Tra i sostenitori del M5S l’annuncio di Conte sembra la goccia che fa traboccare un vaso ormai colmo e che porta ad una resa dei conti interna. Delusione e risentimento sono i sentimenti più ricorrenti sui social: «Dopo quel che ha detto Conte, dovreste almeno avere la decenza di tacere e dimettervi, la Valsusa adesso vi odia», scrive Walter commentando il post con cui il M5S e il suo capo politico Luigi Di Maio provano a smarcarsi dalla responsabilità del SI all’opera. «Caro Di Maio, se davvero sei contrario alla #Tav, avendo il M5S la maggioranza relativa dei parlamentari, basterebbe far cadere il governo. Altrimenti è solo ammuina e (comprensibile) desiderio di salvare la poltrona». Quella espressa da Fabio su Twitter è un’accusa che ricorre spesso, anche con commenti decisamente più coloriti, e che arriva anche dal senatore 5S piemontese Airola, da sempre in prima fila nella lotta NOTAV.

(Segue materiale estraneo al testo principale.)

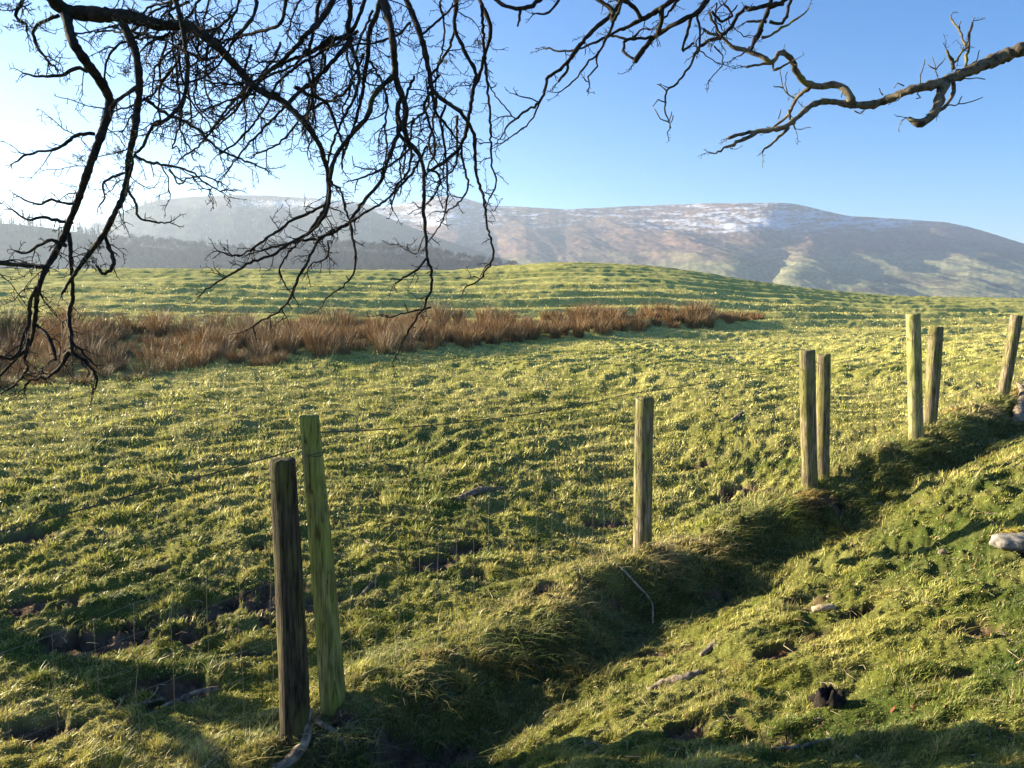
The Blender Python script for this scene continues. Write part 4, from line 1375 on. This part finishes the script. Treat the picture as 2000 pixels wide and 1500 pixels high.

La sindaca di Torino Chiara Appendino, che molto del proprio successo lo deve alla sua posizione NOTAV, parla di «amarezza e frustrazione per il sì alla TAV».
Durissime le accuse al Governo che piovono copiose, ovviamente, dai comitati NOTAV: «Dopo la diretta Facebook del Presidente Conte c’è finalmente chiarezza e come abbiamo sempre sostenuto: amici dalle parti del governo non ne abbiamo mai avuti. La manfrina di tutti questi mesi giunge alla parola fine e il cambiamento tanto promesso dal governo getta anche l’ultima maschera, allineandosi a tutti i precedenti».
C’è chi rincara la dose: «Il presidente del Consiglio sa che la Torino-Lyon non serve a nulla, sa che si creerà un problema di ordine pubblico. Conte ha ben chiaro che perderà tanti voti e rispetto politico, ma non conosce la determinazione del movimento No Tav».
«Trent’anni di lotta popolare non possono finire così: i costi non solo economici, ma ambientali e sociali, mai entrati nel computo costi-benefici, ma già ora pesantissimi, devastanti per il futuro, noi non siamo disposti a pagarli, né a farli pagare a chi verrà dopo di noi. [..] Siamo pronti a resistere ancora, sempre: il conflitto contro l’intollerabilità del sistema non ci fa paura!», il messaggio di Nicoletta Dosio che rimbalza velocemente nei diversi gruppi NOTAV.
Nonostante solo a fine maggio in Valsusa la Lega (da sempre a favore dell’opera) abbia superato nei consensi il 5S in alcuni comuni strategici, il popolo contrario alla linea alta-velocità non vuole arrendersi, e chiama a raccolta in Valsusa migliaia di militanti per il Festival Alta Felicità, che ha in programma per sabato un sit-in al cantiere, momento che si preannuncia ancora più a rischio.
Equilibrio
In mezzo a due schieramenti oggi più che mai contrapposti ed inconciliabili, c’è anche però spazio per prese di posizione più realistiche ed equilibrate, come quella di un utente che su Twitter si firma con un nickname: «Anch’io sono NoTAV, ma ad un certo punto bisogna dargliela, su. Ogni opera ha pro e contro e grazie alle proteste, il progetto è migliorato molto, diminuito l’impatto ambientale, ridotti i costi… Il parlamento (i rappresentanti del popolo, che ci piaccia o no) la vuole, ci fu una grande manifestazione #SiTAV dimostrando che una parte della popolazione la vuole e sono disposti a scendere in piazza. La protesta è un diritto e andava fatta, ma è un comportamento civile anche ammettere che si è in minoranza, ed è ora di finirla… anzi, inizia una nuova parte: vigilare che tutto sia fatto nel migliore dei modi».
L’auspicio è che sia questo equilibrio a contraddistinguere e accompagnare i prossimi passi di una questione che sembra non riuscire a chiudersi mai. Comunque vada a finire.